▸ **SUPPLIED MATERIAL**
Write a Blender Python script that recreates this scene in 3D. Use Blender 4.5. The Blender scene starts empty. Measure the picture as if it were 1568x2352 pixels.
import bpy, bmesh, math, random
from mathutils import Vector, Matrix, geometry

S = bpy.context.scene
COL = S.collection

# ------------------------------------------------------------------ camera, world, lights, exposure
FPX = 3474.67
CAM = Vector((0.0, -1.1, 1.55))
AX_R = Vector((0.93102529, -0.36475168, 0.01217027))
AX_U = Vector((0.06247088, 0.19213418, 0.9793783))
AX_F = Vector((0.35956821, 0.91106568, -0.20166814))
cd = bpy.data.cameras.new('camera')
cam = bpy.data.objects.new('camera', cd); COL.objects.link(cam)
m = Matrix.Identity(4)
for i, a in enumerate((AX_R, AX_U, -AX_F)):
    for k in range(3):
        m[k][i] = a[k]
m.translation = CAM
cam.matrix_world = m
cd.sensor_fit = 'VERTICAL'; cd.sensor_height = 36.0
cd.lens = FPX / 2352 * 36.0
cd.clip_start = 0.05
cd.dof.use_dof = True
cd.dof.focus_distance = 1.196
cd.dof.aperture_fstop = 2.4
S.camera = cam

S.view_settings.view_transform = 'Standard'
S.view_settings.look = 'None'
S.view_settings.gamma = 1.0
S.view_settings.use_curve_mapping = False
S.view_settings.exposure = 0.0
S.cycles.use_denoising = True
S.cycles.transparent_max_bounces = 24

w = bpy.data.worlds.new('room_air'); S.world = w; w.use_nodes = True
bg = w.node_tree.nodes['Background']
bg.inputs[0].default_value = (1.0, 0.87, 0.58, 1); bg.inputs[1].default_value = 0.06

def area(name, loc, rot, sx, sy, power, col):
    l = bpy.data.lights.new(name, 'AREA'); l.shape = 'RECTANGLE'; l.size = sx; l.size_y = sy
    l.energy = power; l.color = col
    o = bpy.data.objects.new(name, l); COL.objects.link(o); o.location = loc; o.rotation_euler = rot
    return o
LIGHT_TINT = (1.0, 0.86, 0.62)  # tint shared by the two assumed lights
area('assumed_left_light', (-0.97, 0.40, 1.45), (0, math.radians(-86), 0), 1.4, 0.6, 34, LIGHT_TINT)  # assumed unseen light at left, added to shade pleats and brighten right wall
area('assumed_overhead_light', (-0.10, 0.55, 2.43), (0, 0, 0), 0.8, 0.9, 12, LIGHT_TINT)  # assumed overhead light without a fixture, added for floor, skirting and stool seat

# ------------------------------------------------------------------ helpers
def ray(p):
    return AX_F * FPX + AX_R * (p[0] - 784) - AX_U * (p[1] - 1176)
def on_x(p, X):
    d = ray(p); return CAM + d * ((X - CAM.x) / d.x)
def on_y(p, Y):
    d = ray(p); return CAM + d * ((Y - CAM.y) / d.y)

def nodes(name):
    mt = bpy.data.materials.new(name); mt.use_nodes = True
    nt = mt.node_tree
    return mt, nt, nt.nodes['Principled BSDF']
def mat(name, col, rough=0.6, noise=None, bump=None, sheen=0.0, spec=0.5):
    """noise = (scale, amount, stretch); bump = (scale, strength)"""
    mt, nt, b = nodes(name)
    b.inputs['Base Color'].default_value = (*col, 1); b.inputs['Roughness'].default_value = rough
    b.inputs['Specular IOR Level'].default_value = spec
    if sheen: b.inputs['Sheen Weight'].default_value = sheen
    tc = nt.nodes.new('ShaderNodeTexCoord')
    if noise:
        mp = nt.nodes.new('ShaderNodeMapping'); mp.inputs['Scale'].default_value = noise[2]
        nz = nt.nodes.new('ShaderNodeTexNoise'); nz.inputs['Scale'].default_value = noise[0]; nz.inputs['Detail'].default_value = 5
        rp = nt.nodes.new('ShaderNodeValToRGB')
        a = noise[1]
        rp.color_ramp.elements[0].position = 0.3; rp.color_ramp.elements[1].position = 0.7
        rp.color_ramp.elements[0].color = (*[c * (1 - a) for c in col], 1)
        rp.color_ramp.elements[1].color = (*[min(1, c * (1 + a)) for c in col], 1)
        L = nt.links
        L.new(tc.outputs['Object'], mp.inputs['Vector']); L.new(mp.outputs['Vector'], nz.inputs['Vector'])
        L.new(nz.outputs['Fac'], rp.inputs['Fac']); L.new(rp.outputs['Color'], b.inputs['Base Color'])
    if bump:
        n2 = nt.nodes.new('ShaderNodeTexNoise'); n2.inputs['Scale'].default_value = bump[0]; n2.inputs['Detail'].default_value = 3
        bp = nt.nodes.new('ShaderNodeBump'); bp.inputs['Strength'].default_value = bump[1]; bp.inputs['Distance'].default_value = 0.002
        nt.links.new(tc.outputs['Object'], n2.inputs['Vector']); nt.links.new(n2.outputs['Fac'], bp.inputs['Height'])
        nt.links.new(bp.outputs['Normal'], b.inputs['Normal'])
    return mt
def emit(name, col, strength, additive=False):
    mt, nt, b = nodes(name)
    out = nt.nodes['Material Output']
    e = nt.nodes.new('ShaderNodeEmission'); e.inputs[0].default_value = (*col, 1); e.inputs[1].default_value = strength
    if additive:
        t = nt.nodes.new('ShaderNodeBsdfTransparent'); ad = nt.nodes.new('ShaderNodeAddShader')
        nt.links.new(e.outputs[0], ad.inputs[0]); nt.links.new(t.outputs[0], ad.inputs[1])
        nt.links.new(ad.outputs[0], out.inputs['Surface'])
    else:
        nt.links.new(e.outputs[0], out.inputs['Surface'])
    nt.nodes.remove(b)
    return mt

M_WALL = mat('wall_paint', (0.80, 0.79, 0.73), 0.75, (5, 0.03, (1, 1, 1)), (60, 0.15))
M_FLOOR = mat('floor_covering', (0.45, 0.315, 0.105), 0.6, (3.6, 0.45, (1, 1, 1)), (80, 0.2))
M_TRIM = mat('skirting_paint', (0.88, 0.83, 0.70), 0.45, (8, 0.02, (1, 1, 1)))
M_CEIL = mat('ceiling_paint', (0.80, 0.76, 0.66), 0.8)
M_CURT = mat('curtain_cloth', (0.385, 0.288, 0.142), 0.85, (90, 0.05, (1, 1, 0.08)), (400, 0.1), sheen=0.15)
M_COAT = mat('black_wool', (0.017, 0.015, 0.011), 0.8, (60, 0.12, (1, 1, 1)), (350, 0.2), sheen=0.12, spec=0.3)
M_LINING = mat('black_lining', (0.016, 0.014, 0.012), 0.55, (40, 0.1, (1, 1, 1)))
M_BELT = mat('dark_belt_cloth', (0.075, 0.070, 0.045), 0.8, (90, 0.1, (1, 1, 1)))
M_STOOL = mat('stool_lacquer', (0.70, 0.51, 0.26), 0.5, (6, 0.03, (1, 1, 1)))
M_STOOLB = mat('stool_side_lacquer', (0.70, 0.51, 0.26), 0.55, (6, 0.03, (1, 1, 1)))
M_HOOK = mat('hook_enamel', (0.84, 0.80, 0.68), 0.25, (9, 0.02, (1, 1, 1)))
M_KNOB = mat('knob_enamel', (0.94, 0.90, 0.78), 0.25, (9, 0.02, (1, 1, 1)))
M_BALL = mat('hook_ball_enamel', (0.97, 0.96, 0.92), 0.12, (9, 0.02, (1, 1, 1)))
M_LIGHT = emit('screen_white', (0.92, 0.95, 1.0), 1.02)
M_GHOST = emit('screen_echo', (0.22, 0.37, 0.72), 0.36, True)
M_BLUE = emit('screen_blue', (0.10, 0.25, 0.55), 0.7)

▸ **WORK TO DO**
Extract the first line above and each line after it up to and including the one with "S.camera = cam", please, exactly and with nothing else.

▸ **REPLY**
Write a Blender Python script that recreates this scene in 3D. Use Blender 4.5. The Blender scene starts empty. Measure the picture as if it were 1568x2352 pixels.
import bpy, bmesh, math, random
from mathutils import Vector, Matrix, geometry

S = bpy.context.scene
COL = S.collection

# ------------------------------------------------------------------ camera, world, lights, exposure
FPX = 3474.67
CAM = Vector((0.0, -1.1, 1.55))
AX_R = Vector((0.93102529, -0.36475168, 0.01217027))
AX_U = Vector((0.06247088, 0.19213418, 0.9793783))
AX_F = Vector((0.35956821, 0.91106568, -0.20166814))
cd = bpy.data.cameras.new('camera')
cam = bpy.data.objects.new('camera', cd); COL.objects.link(cam)
m = Matrix.Identity(4)
for i, a in enumerate((AX_R, AX_U, -AX_F)):
    for k in range(3):
        m[k][i] = a[k]
m.translation = CAM
cam.matrix_world = m
cd.sensor_fit = 'VERTICAL'; cd.sensor_height = 36.0
cd.lens = FPX / 2352 * 36.0
cd.clip_start = 0.05
cd.dof.use_dof = True
cd.dof.focus_distance = 1.196
cd.dof.aperture_fstop = 2.4
S.camera = cam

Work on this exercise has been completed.